(Stored records)

[BEGIN]

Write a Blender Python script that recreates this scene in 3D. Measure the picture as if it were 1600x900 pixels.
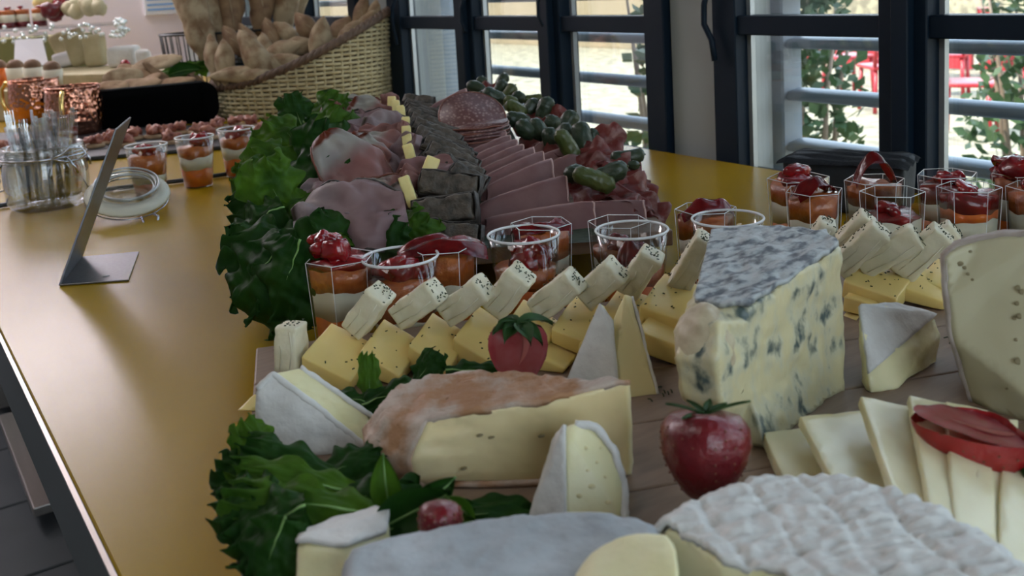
import bpy, bmesh, math, random
from mathutils import Vector, Matrix, noise
random.seed(7)
C = bpy.context.scene.collection
for o in list(bpy.data.objects): bpy.data.objects.remove(o)
pi = math.pi
T = 0.75                      # table top height
EYE = Vector((0, 0, T + .25)) # the photographer's eye
# camera axes in the world (X towards the window wall, Y along the table, Z up)
CR = Vector((.83058644, -.55397441, -.05690802))
CD = Vector((-.12543581, -.08654181, -.98831997))
CF = Vector((.54257905, .82802347, -.14136868))
CU = -CD
FP, PX0, PY0 = 1550., 800., 190.
# ---------------------------------------------------------------- camera
cam = bpy.data.cameras.new('camera'); co = bpy.data.objects.new('camera', cam); C.objects.link(co)
co.matrix_world = Matrix(((CR.x, CU.x, -CF.x, 0), (CR.y, CU.y, -CF.y, 0), (CR.z, CU.z, -CF.z, EYE.z), (0, 0, 0, 1)))
cam.sensor_width = 36; cam.lens = FP / 1600 * 36
cam.shift_y = -(450 - PY0) / 1600; cam.clip_start = .02; cam.clip_end = 200
cam.dof.use_dof = True; cam.dof.focus_distance = .74; cam.dof.aperture_fstop = 15
bpy.context.scene.camera = co
# ---------------------------------------------------------------- light
S = bpy.context.scene
S.view_settings.view_transform = 'Standard'; S.view_settings.look = 'None'
S.view_settings.gamma = 1; S.view_settings.exposure = 1.08
w = bpy.data.worlds.new('sky'); S.world = w; w.use_nodes = True
nt = w.node_tree; nt.nodes.clear()
out = nt.nodes.new('ShaderNodeOutputWorld'); bg = nt.nodes.new('ShaderNodeBackground')
tc = nt.nodes.new('ShaderNodeTexCoord'); sx = nt.nodes.new('ShaderNodeSeparateXYZ')
rp = nt.nodes.new('ShaderNodeValToRGB')
rp.color_ramp.elements[0].position = 0.0; rp.color_ramp.elements[0].color = (.86, .93, 1, 1)
rp.color_ramp.elements[1].position = 0.8; rp.color_ramp.elements[1].color = (.52, .72, 1, 1)
nt.links.new(tc.outputs['Generated'], sx.inputs[0]); nt.links.new(sx.outputs['Z'], rp.inputs[0])
nt.links.new(rp.outputs[0], bg.inputs[0]); bg.inputs[1].default_value = 2.6
nt.links.new(bg.outputs[0], out.inputs[0])
sun = bpy.data.lights.new('sun', 'SUN'); sun.energy = 5.0; sun.angle = .01; sun.color = (1, .93, .8)
so = bpy.data.objects.new('sun', sun); C.objects.link(so); so.location = (0, 0, 8)
so.rotation_euler = Vector((.60, -.12, -.78)).to_track_quat('-Z', 'Y').to_euler()

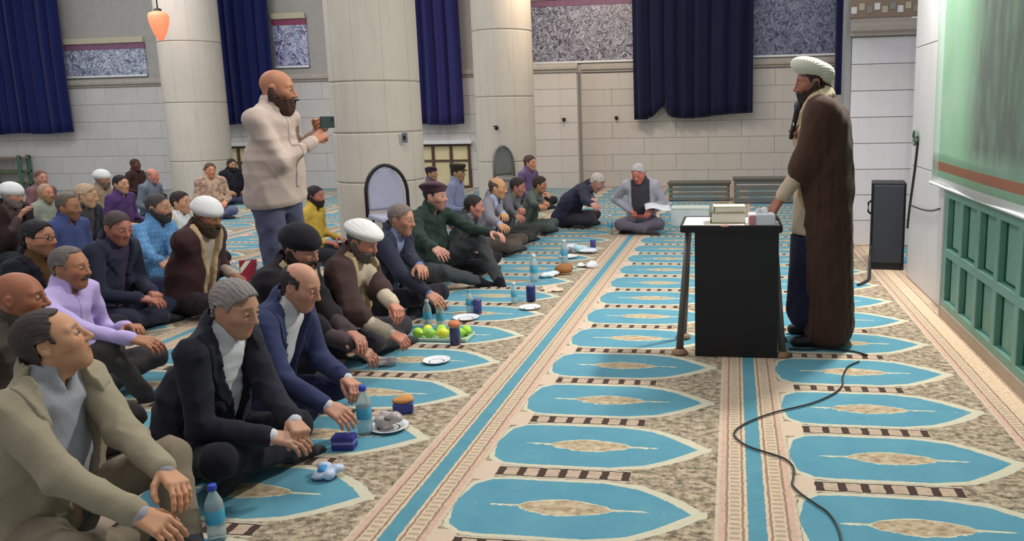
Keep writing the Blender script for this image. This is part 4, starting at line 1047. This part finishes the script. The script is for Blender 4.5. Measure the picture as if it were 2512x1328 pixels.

[END]

Objective: Omit the pictures. Transcribe every record exactly.

The response:
Write a Blender Python script that recreates this scene in 3D. Measure the picture as if it were 1600x900 pixels.
import bpy, bmesh, math, random
from mathutils import Vector, Matrix, noise
random.seed(7)
C = bpy.context.scene.collection
for o in list(bpy.data.objects): bpy.data.objects.remove(o)
pi = math.pi
T = 0.75                      # table top height
EYE = Vector((0, 0, T + .25)) # the photographer's eye
# camera axes in the world (X towards the window wall, Y along the table, Z up)
CR = Vector((.83058644, -.55397441, -.05690802))
CD = Vector((-.12543581, -.08654181, -.98831997))
CF = Vector((.54257905, .82802347, -.14136868))
CU = -CD
FP, PX0, PY0 = 1550., 800., 190.
# ---------------------------------------------------------------- camera
cam = bpy.data.cameras.new('camera'); co = bpy.data.objects.new('camera', cam); C.objects.link(co)
co.matrix_world = Matrix(((CR.x, CU.x, -CF.x, 0), (CR.y, CU.y, -CF.y, 0), (CR.z, CU.z, -CF.z, EYE.z), (0, 0, 0, 1)))
cam.sensor_width = 36; cam.lens = FP / 1600 * 36
cam.shift_y = -(450 - PY0) / 1600; cam.clip_start = .02; cam.clip_end = 200
cam.dof.use_dof = True; cam.dof.focus_distance = .74; cam.dof.aperture_fstop = 15
bpy.context.scene.camera = co
# ---------------------------------------------------------------- light
S = bpy.context.scene
S.view_settings.view_transform = 'Standard'; S.view_settings.look = 'None'
S.view_settings.gamma = 1; S.view_settings.exposure = 1.08
w = bpy.data.worlds.new('sky'); S.world = w; w.use_nodes = True
nt = w.node_tree; nt.nodes.clear()
out = nt.nodes.new('ShaderNodeOutputWorld'); bg = nt.nodes.new('ShaderNodeBackground')
tc = nt.nodes.new('ShaderNodeTexCoord'); sx = nt.nodes.new('ShaderNodeSeparateXYZ')
rp = nt.nodes.new('ShaderNodeValToRGB')
rp.color_ramp.elements[0].position = 0.0; rp.color_ramp.elements[0].color = (.86, .93, 1, 1)
rp.color_ramp.elements[1].position = 0.8; rp.color_ramp.elements[1].color = (.52, .72, 1, 1)
nt.links.new(tc.outputs['Generated'], sx.inputs[0]); nt.links.new(sx.outputs['Z'], rp.inputs[0])
nt.links.new(rp.outputs[0], bg.inputs[0]); bg.inputs[1].default_value = 2.6
nt.links.new(bg.outputs[0], out.inputs[0])
sun = bpy.data.lights.new('sun', 'SUN'); sun.energy = 5.0; sun.angle = .01; sun.color = (1, .93, .8)
so = bpy.data.objects.new('sun', sun); C.objects.link(so); so.location = (0, 0, 8)
so.rotation_euler = Vector((.60, -.12, -.78)).to_track_quat('-Z', 'Y').to_euler()

Keep writing the Blender script for this image. This is part 4, starting at line 1047. This part finishes the script. The script is for Blender 4.5. Measure the picture as if it were 2512x1328 pixels.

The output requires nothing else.